Duplantis achieves new heights after pole vault world record adds to gold
Finally, Mondo Duplantis has the spotlight. The formalities on the track have been dispensed with, Keely Hodgkinson has won her gold medal, Noah Lyles has been awarded his, and for the first time this evening all eyes are on a 24-year-old from Sweden via Louisiana, the bar suspended 6.25m high and the still, warm air between them.
Duplantis has already won his gold medal, his second in a row. Nobody really cares about that part very much. He had to jump four times to win the competition, and it turns out it didn’t really need to do the first two, or the fourth. It’s a little like the bit at the end of Eurovision where the winner gets to play again, except the winner is The Beatles, and the winning song was Octopus’s Garden, and now they’re going to play the whole of Sgt Pepper as an encore.
But when you have just won your 18th straight meet, hold nine of 10 highest vaults in history and eight world records in four years, you get graded on a slightly different curve. And so the night has sharpened to the duel everyone wanted to see: Duplantis v gravity, Duplantis v the laws of physics, Duplantis now v Duplantis four months ago, when he set his last world record of 6.24m. The bar is at 6.25m.
He starts with two failures. It feels ridiculous to nitpick at a double Olympic champion for not breaking the world record. But there is a rare opportunity here. An opportunity to give these Games a genuinely historic moment. Not to mention the pole vault, a sport whose popularity and reach has always been somewhat restricted by its own basic weirdness.
This is, after all, an event that few lay people can really grasp and even fewer have performed to competence. The bar to entry – pun intended – is dauntingly high. Duplantis was the son of a pole vaulter, started vaulting at the age of four in his back garden. Which – not to get all Malcolm Gladwell about this – certainly doesn’t hurt.
But the immense skill, the freakish physical conditioning, those 20 perfect strides performed at sprint speed, the strength and height of the grip, the way his hands respond to the “feel” of the pole as it slides into the back of the plate, the gymnast’s flexibility to propel himself not just over the bar but around it, all while wielding a prop from a Laurel and Hardy movie: this, perhaps, is the part people overlook.
Duplantis can be that crossover figure. Duplantis, with his floppy hair and haunting eyes and preppy fashion choices, like Withnail played by Timothée Chalamet in a Vampire Weekend video, can give the pole vault its crowning glory. Like the legendary Sergey Bubka before him, Duplantis is on a handsome cash bonus for every world record he breaks. Over the last 40 years, the pair of them have broken the world record 25 times, most of them by a centimetre at a time. But none of those ever came in an Olympics.
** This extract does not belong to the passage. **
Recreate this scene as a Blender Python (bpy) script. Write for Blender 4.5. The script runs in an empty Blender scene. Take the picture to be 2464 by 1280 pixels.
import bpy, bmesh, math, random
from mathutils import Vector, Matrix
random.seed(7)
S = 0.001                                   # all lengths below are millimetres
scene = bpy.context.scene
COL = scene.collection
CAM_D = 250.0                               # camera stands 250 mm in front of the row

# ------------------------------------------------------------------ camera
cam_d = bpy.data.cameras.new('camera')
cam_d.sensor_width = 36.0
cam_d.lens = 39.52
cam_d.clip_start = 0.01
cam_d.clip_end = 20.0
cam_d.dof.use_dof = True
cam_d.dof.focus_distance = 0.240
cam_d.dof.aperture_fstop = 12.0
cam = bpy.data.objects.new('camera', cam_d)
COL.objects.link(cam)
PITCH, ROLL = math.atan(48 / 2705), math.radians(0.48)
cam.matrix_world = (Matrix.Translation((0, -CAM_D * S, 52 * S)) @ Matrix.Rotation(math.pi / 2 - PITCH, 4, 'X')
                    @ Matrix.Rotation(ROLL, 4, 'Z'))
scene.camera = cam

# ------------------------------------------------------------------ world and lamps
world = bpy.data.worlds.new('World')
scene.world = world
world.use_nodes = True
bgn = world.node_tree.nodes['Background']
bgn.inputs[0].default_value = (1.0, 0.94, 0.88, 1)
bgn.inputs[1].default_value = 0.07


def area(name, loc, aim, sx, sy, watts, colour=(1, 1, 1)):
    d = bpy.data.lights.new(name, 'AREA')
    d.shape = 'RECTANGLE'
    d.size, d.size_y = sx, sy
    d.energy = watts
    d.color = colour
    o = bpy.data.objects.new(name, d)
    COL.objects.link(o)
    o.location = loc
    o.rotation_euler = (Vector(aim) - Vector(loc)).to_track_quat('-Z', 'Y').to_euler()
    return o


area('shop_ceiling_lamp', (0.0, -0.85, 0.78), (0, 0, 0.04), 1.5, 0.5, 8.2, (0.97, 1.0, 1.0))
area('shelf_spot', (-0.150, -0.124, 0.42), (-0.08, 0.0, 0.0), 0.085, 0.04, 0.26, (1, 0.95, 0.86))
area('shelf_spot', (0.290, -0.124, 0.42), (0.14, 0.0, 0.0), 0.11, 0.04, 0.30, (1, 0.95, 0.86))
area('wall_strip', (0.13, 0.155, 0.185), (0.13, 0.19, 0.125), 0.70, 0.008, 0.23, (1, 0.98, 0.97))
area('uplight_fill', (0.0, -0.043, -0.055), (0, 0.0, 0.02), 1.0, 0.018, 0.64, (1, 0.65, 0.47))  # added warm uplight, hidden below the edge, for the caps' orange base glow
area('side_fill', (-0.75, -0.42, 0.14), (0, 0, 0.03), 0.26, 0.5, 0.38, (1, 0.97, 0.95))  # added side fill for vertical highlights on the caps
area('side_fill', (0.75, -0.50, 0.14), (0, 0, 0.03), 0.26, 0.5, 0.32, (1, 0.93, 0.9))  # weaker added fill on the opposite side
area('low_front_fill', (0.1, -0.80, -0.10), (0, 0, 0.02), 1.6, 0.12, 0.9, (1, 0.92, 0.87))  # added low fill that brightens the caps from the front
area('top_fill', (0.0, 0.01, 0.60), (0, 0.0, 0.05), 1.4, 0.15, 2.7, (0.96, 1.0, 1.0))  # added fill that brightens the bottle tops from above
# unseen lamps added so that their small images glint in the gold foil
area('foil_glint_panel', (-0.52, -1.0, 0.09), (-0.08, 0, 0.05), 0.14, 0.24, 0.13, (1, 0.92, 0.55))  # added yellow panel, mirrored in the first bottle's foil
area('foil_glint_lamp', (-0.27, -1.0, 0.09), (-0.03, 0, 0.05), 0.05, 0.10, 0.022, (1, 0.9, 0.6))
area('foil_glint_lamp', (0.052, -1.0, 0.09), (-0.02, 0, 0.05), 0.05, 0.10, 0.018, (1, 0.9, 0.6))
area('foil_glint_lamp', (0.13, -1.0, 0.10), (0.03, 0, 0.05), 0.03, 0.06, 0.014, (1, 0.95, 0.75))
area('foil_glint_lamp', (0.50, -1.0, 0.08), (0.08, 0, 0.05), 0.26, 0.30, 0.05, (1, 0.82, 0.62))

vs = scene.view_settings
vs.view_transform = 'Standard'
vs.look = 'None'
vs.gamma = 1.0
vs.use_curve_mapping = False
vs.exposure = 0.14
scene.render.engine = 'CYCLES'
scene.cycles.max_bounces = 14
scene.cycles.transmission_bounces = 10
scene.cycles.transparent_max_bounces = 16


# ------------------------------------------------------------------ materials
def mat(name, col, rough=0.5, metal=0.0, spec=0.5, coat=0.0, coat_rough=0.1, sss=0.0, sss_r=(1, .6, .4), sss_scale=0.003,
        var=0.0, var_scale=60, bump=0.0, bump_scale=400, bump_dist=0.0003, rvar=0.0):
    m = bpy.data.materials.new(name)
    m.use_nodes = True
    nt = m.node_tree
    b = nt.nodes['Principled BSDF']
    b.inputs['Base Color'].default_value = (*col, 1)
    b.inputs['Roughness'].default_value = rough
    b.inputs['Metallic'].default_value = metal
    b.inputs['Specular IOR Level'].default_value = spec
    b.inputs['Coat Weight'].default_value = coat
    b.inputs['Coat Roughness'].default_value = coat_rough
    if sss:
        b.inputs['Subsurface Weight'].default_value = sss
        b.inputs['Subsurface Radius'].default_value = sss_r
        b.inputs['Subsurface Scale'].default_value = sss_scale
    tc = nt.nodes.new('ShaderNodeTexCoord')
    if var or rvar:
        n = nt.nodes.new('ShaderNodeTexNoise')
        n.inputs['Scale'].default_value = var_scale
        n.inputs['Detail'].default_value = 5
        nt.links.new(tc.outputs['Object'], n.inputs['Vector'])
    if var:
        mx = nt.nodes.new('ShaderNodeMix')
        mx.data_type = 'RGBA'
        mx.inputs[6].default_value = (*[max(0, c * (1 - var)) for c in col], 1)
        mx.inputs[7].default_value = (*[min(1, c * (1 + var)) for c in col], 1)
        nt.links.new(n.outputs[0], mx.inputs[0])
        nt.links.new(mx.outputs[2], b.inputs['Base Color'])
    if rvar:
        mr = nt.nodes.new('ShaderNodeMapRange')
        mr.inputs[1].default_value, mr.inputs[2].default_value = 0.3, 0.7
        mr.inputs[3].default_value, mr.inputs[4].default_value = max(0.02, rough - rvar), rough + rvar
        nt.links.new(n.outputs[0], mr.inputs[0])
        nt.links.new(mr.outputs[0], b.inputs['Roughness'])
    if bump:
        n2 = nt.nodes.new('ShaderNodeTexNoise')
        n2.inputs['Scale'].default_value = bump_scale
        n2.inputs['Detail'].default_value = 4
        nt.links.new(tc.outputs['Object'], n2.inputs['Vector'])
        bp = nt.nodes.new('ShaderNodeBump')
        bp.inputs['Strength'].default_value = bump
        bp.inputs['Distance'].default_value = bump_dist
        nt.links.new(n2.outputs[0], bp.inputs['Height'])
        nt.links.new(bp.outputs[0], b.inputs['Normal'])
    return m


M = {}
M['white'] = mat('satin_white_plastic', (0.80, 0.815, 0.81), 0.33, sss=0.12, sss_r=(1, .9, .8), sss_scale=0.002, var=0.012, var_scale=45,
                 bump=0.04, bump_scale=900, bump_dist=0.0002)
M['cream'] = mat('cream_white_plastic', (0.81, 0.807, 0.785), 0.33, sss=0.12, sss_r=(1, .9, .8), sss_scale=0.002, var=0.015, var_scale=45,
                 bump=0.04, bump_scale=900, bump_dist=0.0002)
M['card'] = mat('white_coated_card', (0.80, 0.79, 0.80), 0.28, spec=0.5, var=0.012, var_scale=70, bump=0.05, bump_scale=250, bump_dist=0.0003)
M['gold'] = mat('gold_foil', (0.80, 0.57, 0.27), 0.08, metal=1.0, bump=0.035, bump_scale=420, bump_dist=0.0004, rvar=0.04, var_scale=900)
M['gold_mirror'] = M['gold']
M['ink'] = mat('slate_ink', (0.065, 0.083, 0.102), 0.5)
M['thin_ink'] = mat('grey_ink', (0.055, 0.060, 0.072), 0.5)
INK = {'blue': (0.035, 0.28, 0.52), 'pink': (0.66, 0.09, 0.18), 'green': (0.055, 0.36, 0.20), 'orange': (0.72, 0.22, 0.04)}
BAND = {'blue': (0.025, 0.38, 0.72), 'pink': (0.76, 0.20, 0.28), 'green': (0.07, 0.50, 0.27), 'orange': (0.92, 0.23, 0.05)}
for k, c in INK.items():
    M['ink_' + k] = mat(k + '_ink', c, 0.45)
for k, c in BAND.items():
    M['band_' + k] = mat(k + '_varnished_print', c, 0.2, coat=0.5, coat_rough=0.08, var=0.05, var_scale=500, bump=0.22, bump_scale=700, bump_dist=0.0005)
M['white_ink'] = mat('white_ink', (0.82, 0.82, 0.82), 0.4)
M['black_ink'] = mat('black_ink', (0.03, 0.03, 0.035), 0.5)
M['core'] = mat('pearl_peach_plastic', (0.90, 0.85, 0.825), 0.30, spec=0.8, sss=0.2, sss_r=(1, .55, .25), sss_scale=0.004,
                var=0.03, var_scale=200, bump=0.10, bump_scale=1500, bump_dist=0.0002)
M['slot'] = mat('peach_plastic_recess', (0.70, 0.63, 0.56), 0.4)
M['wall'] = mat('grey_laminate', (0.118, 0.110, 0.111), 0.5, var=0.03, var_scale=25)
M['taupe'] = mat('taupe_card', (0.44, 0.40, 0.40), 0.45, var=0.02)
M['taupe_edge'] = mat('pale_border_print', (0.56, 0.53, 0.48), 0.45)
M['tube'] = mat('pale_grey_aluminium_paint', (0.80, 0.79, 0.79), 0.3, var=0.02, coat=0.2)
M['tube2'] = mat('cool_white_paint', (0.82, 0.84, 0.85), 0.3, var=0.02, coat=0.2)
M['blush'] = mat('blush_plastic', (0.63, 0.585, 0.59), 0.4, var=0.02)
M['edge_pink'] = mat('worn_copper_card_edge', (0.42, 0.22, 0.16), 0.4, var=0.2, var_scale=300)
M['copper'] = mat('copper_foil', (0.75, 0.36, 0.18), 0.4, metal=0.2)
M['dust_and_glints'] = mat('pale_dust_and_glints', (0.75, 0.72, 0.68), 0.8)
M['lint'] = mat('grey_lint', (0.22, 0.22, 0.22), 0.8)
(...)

As they come out for the warm-up, the other vaulters have backpacks and Duplantis has a designer wheelie-suitcase. There are very few events where you can tell who’s going to win from the way they come out to warm up. But here a complete pole vault newcomer would instantly clock the lineup and go: yeah, it’s the guy with the designer wheelie-suitcase, isn’t it?
Then comes the long wait. And being Armand “Mondo” Duplantis involves quite a lot of waiting. He is the only competitor to skip the first height of 5.50m, sitting on the floor while the others have a go, drumming his knees in time to the stadium music. He clears 5.70m like he’s basically stepping over a cat. Passes 5.80m. Sails over 5.85m with such ease that had he wanted to knock the bar over with his hand, it’s not immediately clear he could have reached it.
Sam Kendricks of the United States and Emmanouil Karalis of Greece both clear 5.90m and tear off into the crowd with full-on football celebrations. Duplantis passes 5.90m – good banter, this – before vaulting 5.95m while smoking a cigarillo. And little of this passes with any fanfare. Really this is an event that takes place on the off-beats, something that tends to happen while bigger, louder things are happening nearby. An Olympic record of 6.10m is shattered in the scruffy swash of Hodgkinson’s noise.
Now, at long last, Duplantis has the spotlight. It’s his third and final attempt. The roar is humongous, and focused on him alone. He sets off. In a few seconds he will be earthbound and away, into the crowd, the star of the greatest show on earth.
But let’s leave him right here, sailing through clean clear air, higher than any human before him, a man flying beyond the earthly plane and into immortality.